I've gone in multiple times and I live in Davis. You'd just have to tack on another 10 miles. They have yet to lock the doors when I arrive.
Edit: It usually takes me 1 and a quarter to 1 and a half hours to drive in. It's usually on a Saturday, so the traffic isn't bad at all.
That seems fair. You know what I would call a build distributed outside of your office before release?
anyway, next time you do the testing thing, could you notify me maybe a half year beforehand? i can then file a vacation request on time..
That's not quite the purpose for a play test. It's not testing in the sense of bug hunting and reporting. A play test is our chance to have people approach the game with fresh eyes and tell us how it plays. It's for us to figure out what works, as opposed to what breaks.

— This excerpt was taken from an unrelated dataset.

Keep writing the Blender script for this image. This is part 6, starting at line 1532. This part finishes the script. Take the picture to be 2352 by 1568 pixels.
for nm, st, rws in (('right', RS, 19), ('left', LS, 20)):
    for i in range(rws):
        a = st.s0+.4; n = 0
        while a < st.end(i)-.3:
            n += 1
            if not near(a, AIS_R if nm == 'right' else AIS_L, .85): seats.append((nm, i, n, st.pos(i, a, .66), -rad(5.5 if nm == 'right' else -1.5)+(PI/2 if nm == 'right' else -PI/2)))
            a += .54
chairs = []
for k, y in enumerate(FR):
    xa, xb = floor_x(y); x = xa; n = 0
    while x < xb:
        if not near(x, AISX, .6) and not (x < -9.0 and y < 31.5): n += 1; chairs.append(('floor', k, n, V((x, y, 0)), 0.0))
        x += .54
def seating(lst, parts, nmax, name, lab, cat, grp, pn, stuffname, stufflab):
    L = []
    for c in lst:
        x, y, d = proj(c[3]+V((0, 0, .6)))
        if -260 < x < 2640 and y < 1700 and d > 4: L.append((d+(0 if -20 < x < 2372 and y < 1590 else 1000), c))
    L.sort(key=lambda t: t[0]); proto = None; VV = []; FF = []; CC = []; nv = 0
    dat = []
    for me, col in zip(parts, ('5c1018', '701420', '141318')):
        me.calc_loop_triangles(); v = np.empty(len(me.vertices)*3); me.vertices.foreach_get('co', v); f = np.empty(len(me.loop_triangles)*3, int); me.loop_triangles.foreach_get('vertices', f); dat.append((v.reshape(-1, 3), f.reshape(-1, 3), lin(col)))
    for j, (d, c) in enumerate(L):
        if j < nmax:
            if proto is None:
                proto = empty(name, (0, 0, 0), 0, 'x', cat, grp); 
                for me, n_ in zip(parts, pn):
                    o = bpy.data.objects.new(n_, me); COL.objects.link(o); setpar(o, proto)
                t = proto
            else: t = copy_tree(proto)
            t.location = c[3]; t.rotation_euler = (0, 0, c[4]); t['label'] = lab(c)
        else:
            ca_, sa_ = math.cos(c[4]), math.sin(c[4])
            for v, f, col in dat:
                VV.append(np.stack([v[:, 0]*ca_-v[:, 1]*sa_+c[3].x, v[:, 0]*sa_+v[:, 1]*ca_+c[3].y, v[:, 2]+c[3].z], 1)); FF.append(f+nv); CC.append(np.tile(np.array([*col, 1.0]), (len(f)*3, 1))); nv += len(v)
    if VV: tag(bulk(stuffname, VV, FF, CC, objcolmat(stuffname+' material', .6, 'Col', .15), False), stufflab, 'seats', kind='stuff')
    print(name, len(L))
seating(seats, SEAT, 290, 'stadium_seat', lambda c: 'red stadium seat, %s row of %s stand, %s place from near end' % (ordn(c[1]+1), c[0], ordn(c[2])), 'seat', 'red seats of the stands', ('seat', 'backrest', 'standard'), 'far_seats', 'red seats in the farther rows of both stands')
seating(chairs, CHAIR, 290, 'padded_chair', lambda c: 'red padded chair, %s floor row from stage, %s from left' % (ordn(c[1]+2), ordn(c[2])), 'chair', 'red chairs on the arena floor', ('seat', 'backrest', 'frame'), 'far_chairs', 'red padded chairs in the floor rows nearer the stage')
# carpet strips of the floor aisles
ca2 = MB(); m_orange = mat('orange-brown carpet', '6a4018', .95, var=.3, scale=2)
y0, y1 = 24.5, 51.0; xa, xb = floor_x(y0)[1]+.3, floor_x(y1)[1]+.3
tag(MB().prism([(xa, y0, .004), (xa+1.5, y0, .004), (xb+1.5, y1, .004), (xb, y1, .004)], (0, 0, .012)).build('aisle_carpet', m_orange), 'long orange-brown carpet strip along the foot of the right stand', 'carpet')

For this, person-to-person communication is needed both individually and in a group setting. We want to have a conversation with the people who play the game and figure out what works and what doesn't. For this very reason, play testing is done on-site.
Not enough game developers do this.
Fix'd.
Wait... damn... you win this time! *shakes fist toward sky*
TMAP (a testing standard our company uses, don't know if it's known outside of Europe) calls this method "ghosting". Testers (and sometimes we developers too) would watch people use the software, and see how they respond to it, and how they use the GUI.
It's not often used, but very insightful.
--Erwin
@seg: the playtesting you do at the moment seems to be definitely working and having a few people onsite, so you can talk to them in person, is probably the best way to do it, but that doesn't mean you couldn't also do online-tests. of course this is completely theoretically...but, since telltale has quite a few international cutomers, wouldn't it be interesting to know how they react to a game beforehand? some jokes just don't work for other cultures..
For the case of Wii titles, it requires special Wii hardware in order to play the Wii version. That blows any chance of remoting it right there. But playtesting isn't about sending someone out to play the game and report back the results, it's also observing the player while they are working the project. It's a lot better to have people on-site. While granted it would be nice to include a wider cross-section, the technology hoops to allow remoting hinder the goals of playtesting. I should mention that the world really loves the Sam & Max yet we still playtested in English at our studios.
Playtesting is actually very common in the games industry. It's just not very common that the studio makes a casting call on the internet publicly. As an example, Harmonix was all about who you knew. To get into a playtest was for someone who had done it prior to bring a guest.
Heh. When I was playtesting 201 (I think it was that) and I was
Hehe, yeah swearing always helps in software development. On my machine, cursing is setup as a macro. I think "barbara streisand" is setup as Shift+F11
Do you think Comedic timing still has a technical component in editing that might be worth adjusting per audience reaction?
Nah, that's intuition.
I imagine that if a bunch of people specifically call out a scenario that isn't reading, it would be addressed, but successful comedic timing is usually up to the discretion of the choreographer responsible for that scene (and the writers). Like, as in, making sure a joke times out well is part of their job when putting together dialog scenes.
Says what I was trying to say more succinctly.
Really, was fun as usual. Good to see folks again and meet new ones. Scott you're pretty much as amped in person as you are on the net, and that's something when you're at work at 6pm on a saturday.
Considering that this doesn't tell me any new info, except that you liked what you played (which isn't as revealing as say, any type of Spoilers), I don't see that as breaking the NDA...
...Then again, I'm not a lawyer for Telltale, so...
Our lawyers will be at your door within the hour. Don't try to leave. We will find you.
I was very neutral and tepid about what I may or may not have played.
...ambiguous.
I had fun too :P
(Kal runs and dives into the nearby bushes!)